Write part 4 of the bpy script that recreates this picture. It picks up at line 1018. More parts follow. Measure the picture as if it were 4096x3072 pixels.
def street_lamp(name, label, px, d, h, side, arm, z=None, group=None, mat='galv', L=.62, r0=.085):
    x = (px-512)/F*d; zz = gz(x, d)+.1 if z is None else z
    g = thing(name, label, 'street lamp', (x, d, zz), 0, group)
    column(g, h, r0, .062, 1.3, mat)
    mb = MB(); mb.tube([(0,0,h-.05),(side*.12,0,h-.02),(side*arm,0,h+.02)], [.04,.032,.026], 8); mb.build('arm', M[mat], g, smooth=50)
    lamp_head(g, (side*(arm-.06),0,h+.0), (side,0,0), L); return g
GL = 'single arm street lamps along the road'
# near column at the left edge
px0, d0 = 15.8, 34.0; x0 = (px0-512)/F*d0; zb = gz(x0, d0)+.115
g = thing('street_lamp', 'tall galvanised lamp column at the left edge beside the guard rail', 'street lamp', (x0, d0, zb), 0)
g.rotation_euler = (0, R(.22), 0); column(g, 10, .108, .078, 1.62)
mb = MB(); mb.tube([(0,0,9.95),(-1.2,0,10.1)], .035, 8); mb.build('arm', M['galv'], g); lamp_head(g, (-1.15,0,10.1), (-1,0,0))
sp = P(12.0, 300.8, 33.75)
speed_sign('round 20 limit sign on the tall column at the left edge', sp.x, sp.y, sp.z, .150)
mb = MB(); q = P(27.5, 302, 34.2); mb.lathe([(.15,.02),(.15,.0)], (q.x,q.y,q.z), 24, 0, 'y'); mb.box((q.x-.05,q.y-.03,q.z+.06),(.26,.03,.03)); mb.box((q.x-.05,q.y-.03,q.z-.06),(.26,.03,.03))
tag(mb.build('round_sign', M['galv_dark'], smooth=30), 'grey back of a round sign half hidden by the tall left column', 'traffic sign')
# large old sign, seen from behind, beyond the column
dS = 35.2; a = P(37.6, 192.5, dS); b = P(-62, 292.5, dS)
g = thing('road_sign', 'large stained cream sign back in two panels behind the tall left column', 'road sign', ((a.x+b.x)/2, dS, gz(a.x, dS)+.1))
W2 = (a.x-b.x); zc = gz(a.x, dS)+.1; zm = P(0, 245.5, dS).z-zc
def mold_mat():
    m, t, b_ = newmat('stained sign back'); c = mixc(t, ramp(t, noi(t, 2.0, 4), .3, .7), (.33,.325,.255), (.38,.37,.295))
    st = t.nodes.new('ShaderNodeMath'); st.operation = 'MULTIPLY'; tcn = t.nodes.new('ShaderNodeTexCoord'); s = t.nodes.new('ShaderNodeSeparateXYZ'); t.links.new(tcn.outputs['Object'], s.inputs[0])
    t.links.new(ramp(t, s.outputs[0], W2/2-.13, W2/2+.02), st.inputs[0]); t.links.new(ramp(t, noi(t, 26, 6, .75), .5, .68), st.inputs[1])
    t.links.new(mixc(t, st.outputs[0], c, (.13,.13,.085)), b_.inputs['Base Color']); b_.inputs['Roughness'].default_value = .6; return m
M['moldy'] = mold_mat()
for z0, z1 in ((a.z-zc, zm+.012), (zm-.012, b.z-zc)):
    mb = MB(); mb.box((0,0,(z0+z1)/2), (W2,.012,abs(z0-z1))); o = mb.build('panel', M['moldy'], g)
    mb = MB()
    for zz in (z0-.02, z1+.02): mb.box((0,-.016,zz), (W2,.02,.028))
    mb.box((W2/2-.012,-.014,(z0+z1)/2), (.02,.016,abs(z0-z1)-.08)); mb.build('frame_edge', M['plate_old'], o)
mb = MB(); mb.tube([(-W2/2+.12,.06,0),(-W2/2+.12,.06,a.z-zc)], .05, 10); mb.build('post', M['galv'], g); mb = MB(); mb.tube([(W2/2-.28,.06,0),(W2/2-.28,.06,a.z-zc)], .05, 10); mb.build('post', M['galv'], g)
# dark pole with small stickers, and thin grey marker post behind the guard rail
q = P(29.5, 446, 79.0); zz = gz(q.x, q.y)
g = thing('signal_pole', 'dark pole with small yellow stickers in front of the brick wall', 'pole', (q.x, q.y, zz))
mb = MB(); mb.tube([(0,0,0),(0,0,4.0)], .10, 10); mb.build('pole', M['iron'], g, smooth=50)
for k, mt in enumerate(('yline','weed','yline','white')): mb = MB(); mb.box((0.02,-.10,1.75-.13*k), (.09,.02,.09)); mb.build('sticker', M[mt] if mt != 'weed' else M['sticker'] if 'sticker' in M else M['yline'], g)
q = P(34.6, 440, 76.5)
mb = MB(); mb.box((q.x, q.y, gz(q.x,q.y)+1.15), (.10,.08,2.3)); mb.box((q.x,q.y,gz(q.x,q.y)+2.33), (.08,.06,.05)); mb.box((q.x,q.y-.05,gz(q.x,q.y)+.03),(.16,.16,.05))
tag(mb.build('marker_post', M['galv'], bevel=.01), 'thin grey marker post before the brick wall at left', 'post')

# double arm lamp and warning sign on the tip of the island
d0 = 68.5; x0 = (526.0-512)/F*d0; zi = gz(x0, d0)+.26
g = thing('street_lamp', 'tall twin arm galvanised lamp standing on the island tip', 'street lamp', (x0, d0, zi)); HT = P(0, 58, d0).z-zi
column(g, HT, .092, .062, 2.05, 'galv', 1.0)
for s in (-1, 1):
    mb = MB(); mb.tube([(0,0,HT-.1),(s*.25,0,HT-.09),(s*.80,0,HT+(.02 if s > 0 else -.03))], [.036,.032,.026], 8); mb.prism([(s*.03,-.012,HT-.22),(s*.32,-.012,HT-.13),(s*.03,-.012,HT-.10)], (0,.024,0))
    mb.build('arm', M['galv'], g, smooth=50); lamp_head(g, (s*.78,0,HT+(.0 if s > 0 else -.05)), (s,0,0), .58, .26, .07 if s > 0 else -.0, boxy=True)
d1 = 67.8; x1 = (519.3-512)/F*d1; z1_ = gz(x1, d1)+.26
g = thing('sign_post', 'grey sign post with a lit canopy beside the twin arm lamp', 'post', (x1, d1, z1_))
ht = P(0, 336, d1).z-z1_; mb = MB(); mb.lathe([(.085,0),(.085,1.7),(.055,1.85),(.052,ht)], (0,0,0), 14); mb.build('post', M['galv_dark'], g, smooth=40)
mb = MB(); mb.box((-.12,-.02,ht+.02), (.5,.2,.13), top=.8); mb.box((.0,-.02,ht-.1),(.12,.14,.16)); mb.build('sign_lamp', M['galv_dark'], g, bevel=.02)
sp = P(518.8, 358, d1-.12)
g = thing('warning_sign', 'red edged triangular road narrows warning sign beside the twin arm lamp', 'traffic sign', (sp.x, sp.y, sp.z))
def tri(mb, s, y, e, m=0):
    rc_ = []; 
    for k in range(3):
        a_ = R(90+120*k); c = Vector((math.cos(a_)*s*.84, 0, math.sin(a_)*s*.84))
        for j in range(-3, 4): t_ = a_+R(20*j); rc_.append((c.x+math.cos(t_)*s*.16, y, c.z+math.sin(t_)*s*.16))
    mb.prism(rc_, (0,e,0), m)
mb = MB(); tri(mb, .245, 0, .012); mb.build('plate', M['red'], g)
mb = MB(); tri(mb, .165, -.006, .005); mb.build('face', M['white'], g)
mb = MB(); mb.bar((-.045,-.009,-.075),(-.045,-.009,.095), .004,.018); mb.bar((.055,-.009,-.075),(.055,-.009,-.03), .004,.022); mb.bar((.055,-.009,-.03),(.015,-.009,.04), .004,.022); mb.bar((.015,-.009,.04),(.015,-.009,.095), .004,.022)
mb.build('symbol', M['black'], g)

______

» **DIRECTIONS**:
The lines above should be duplicated exactly.

» **RESPONSE BELOW**:
Write part 4 of the bpy script that recreates this picture. It picks up at line 1018. More parts follow. Measure the picture as if it were 4096x3072 pixels.
def street_lamp(name, label, px, d, h, side, arm, z=None, group=None, mat='galv', L=.62, r0=.085):
    x = (px-512)/F*d; zz = gz(x, d)+.1 if z is None else z
    g = thing(name, label, 'street lamp', (x, d, zz), 0, group)
    column(g, h, r0, .062, 1.3, mat)
    mb = MB(); mb.tube([(0,0,h-.05),(side*.12,0,h-.02),(side*arm,0,h+.02)], [.04,.032,.026], 8); mb.build('arm', M[mat], g, smooth=50)
    lamp_head(g, (side*(arm-.06),0,h+.0), (side,0,0), L); return g
GL = 'single arm street lamps along the road'
# near column at the left edge
px0, d0 = 15.8, 34.0; x0 = (px0-512)/F*d0; zb = gz(x0, d0)+.115
g = thing('street_lamp', 'tall galvanised lamp column at the left edge beside the guard rail', 'street lamp', (x0, d0, zb), 0)
g.rotation_euler = (0, R(.22), 0); column(g, 10, .108, .078, 1.62)
mb = MB(); mb.tube([(0,0,9.95),(-1.2,0,10.1)], .035, 8); mb.build('arm', M['galv'], g); lamp_head(g, (-1.15,0,10.1), (-1,0,0))
sp = P(12.0, 300.8, 33.75)
speed_sign('round 20 limit sign on the tall column at the left edge', sp.x, sp.y, sp.z, .150)
mb = MB(); q = P(27.5, 302, 34.2); mb.lathe([(.15,.02),(.15,.0)], (q.x,q.y,q.z), 24, 0, 'y'); mb.box((q.x-.05,q.y-.03,q.z+.06),(.26,.03,.03)); mb.box((q.x-.05,q.y-.03,q.z-.06),(.26,.03,.03))
tag(mb.build('round_sign', M['galv_dark'], smooth=30), 'grey back of a round sign half hidden by the tall left column', 'traffic sign')
# large old sign, seen from behind, beyond the column
dS = 35.2; a = P(37.6, 192.5, dS); b = P(-62, 292.5, dS)
g = thing('road_sign', 'large stained cream sign back in two panels behind the tall left column', 'road sign', ((a.x+b.x)/2, dS, gz(a.x, dS)+.1))
W2 = (a.x-b.x); zc = gz(a.x, dS)+.1; zm = P(0, 245.5, dS).z-zc
def mold_mat():
    m, t, b_ = newmat('stained sign back'); c = mixc(t, ramp(t, noi(t, 2.0, 4), .3, .7), (.33,.325,.255), (.38,.37,.295))
    st = t.nodes.new('ShaderNodeMath'); st.operation = 'MULTIPLY'; tcn = t.nodes.new('ShaderNodeTexCoord'); s = t.nodes.new('ShaderNodeSeparateXYZ'); t.links.new(tcn.outputs['Object'], s.inputs[0])
    t.links.new(ramp(t, s.outputs[0], W2/2-.13, W2/2+.02), st.inputs[0]); t.links.new(ramp(t, noi(t, 26, 6, .75), .5, .68), st.inputs[1])
    t.links.new(mixc(t, st.outputs[0], c, (.13,.13,.085)), b_.inputs['Base Color']); b_.inputs['Roughness'].default_value = .6; return m
M['moldy'] = mold_mat()
for z0, z1 in ((a.z-zc, zm+.012), (zm-.012, b.z-zc)):
    mb = MB(); mb.box((0,0,(z0+z1)/2), (W2,.012,abs(z0-z1))); o = mb.build('panel', M['moldy'], g)
    mb = MB()
    for zz in (z0-.02, z1+.02): mb.box((0,-.016,zz), (W2,.02,.028))
    mb.box((W2/2-.012,-.014,(z0+z1)/2), (.02,.016,abs(z0-z1)-.08)); mb.build('frame_edge', M['plate_old'], o)
mb = MB(); mb.tube([(-W2/2+.12,.06,0),(-W2/2+.12,.06,a.z-zc)], .05, 10); mb.build('post', M['galv'], g); mb = MB(); mb.tube([(W2/2-.28,.06,0),(W2/2-.28,.06,a.z-zc)], .05, 10); mb.build('post', M['galv'], g)
# dark pole with small stickers, and thin grey marker post behind the guard rail
q = P(29.5, 446, 79.0); zz = gz(q.x, q.y)
g = thing('signal_pole', 'dark pole with small yellow stickers in front of the brick wall', 'pole', (q.x, q.y, zz))
mb = MB(); mb.tube([(0,0,0),(0,0,4.0)], .10, 10); mb.build('pole', M['iron'], g, smooth=50)
for k, mt in enumerate(('yline','weed','yline','white')): mb = MB(); mb.box((0.02,-.10,1.75-.13*k), (.09,.02,.09)); mb.build('sticker', M[mt] if mt != 'weed' else M['sticker'] if 'sticker' in M else M['yline'], g)
q = P(34.6, 440, 76.5)
mb = MB(); mb.box((q.x, q.y, gz(q.x,q.y)+1.15), (.10,.08,2.3)); mb.box((q.x,q.y,gz(q.x,q.y)+2.33), (.08,.06,.05)); mb.box((q.x,q.y-.05,gz(q.x,q.y)+.03),(.16,.16,.05))
tag(mb.build('marker_post', M['galv'], bevel=.01), 'thin grey marker post before the brick wall at left', 'post')

# double arm lamp and warning sign on the tip of the island
d0 = 68.5; x0 = (526.0-512)/F*d0; zi = gz(x0, d0)+.26
g = thing('street_lamp', 'tall twin arm galvanised lamp standing on the island tip', 'street lamp', (x0, d0, zi)); HT = P(0, 58, d0).z-zi
column(g, HT, .092, .062, 2.05, 'galv', 1.0)
for s in (-1, 1):
    mb = MB(); mb.tube([(0,0,HT-.1),(s*.25,0,HT-.09),(s*.80,0,HT+(.02 if s > 0 else -.03))], [.036,.032,.026], 8); mb.prism([(s*.03,-.012,HT-.22),(s*.32,-.012,HT-.13),(s*.03,-.012,HT-.10)], (0,.024,0))
    mb.build('arm', M['galv'], g, smooth=50); lamp_head(g, (s*.78,0,HT+(.0 if s > 0 else -.05)), (s,0,0), .58, .26, .07 if s > 0 else -.0, boxy=True)
d1 = 67.8; x1 = (519.3-512)/F*d1; z1_ = gz(x1, d1)+.26
g = thing('sign_post', 'grey sign post with a lit canopy beside the twin arm lamp', 'post', (x1, d1, z1_))
ht = P(0, 336, d1).z-z1_; mb = MB(); mb.lathe([(.085,0),(.085,1.7),(.055,1.85),(.052,ht)], (0,0,0), 14); mb.build('post', M['galv_dark'], g, smooth=40)
mb = MB(); mb.box((-.12,-.02,ht+.02), (.5,.2,.13), top=.8); mb.box((.0,-.02,ht-.1),(.12,.14,.16)); mb.build('sign_lamp', M['galv_dark'], g, bevel=.02)
sp = P(518.8, 358, d1-.12)
g = thing('warning_sign', 'red edged triangular road narrows warning sign beside the twin arm lamp', 'traffic sign', (sp.x, sp.y, sp.z))
def tri(mb, s, y, e, m=0):
    rc_ = []; 
    for k in range(3):
        a_ = R(90+120*k); c = Vector((math.cos(a_)*s*.84, 0, math.sin(a_)*s*.84))
        for j in range(-3, 4): t_ = a_+R(20*j); rc_.append((c.x+math.cos(t_)*s*.16, y, c.z+math.sin(t_)*s*.16))
    mb.prism(rc_, (0,e,0), m)
mb = MB(); tri(mb, .245, 0, .012); mb.build('plate', M['red'], g)
mb = MB(); tri(mb, .165, -.006, .005); mb.build('face', M['white'], g)
mb = MB(); mb.bar((-.045,-.009,-.075),(-.045,-.009,.095), .004,.018); mb.bar((.055,-.009,-.075),(.055,-.009,-.03), .004,.022); mb.bar((.055,-.009,-.03),(.015,-.009,.04), .004,.022); mb.bar((.015,-.009,.04),(.015,-.009,.095), .004,.022)
mb.build('symbol', M['black'], g)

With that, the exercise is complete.